C’mon, you can trust me!

Topic(s): trust

Topic: Organizational Justice, Job Performance, Trust
Publication
: Journal of Management
Article: The Relationship between being perceived as trustworthy and performance
Blogger: Larry Martinez

OK, so most of the research done on trustworthiness in the workplace has focused on whether or not you think that your coworkers and leaders are trustworthy and the related implications (if you don’t trust your boss you’ll be less likely to perform well for him or her).  But what about the other side of the coin?

Dirks and Skarlicki wanted to know how being perceived as trustworthy effects job performance – the idea being that if your coworkers think you are trustworthy, they’ll be more likely to offer you resources.

Well, that’s exactly what they found, but they broke it down into a bit more detail.  Consider the following two facets of trustworthiness:

Capability:  Do you have the ability to provide resources?

Integrity: Will you be fair and honest (specifically, will you return the favor if someone helps you out)?

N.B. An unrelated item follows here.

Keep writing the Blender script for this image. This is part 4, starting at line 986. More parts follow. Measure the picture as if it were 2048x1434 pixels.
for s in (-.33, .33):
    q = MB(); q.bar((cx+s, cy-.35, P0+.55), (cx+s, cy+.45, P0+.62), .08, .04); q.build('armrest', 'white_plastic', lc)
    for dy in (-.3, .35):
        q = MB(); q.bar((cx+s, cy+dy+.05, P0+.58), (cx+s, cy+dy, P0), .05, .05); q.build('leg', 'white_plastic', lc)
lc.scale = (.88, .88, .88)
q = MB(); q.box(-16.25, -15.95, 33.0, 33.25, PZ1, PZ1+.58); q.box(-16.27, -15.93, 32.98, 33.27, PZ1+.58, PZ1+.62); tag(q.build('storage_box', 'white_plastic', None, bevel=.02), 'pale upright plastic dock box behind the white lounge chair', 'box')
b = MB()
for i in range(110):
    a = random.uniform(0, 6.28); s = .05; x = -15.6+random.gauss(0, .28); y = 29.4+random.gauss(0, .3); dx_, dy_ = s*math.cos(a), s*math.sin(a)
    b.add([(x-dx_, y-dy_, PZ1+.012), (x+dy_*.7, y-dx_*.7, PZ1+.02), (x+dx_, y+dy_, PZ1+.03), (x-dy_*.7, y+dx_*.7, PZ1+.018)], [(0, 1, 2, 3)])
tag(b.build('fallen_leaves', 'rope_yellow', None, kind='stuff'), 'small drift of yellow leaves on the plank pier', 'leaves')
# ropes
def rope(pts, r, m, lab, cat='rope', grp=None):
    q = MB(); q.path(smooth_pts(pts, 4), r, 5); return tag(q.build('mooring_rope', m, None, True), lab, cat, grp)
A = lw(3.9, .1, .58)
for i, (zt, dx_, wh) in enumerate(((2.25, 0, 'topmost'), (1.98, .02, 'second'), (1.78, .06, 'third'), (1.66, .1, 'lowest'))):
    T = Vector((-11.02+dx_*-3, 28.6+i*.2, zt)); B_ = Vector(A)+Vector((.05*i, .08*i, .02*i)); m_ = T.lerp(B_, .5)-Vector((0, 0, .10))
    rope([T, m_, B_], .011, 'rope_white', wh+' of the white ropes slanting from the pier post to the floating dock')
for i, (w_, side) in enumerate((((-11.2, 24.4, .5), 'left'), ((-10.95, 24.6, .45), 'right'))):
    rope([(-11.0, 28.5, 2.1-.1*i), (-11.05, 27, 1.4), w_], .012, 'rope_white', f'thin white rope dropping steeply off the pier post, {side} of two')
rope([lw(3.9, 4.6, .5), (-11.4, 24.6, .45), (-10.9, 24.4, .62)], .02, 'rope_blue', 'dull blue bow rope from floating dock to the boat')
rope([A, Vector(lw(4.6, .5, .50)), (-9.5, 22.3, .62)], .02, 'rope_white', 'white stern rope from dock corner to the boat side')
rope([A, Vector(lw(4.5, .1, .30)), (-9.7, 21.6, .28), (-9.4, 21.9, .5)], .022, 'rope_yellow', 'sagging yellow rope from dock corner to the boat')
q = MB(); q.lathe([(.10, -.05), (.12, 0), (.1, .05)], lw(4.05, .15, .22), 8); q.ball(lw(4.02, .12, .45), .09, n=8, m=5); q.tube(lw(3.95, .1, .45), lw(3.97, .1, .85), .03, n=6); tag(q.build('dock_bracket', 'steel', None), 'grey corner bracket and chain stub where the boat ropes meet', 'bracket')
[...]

The authors found that the interaction of those two variables predicted job performance.  That is, if your coworkers perceive you to be capable and fair, they’ll see you as being trustworthy and thus offer resources to you.  Those resources, which you most likely couldn’t have gotten on your own, help you do your own job better.  This relationship only held for employees who were considered to have both high integrity and high capability; the performance of employees with lower integrity scores did not change, regardless of how high their ‘capable’ ratings
were.

So, in an organization, leaders can focus on the potential performance benefits for being trustworthy (capable and fair/honest).  Training programs
would have to focus on both capability and integrity, since one or the other doesn’t have as strong of a stand-alone effect.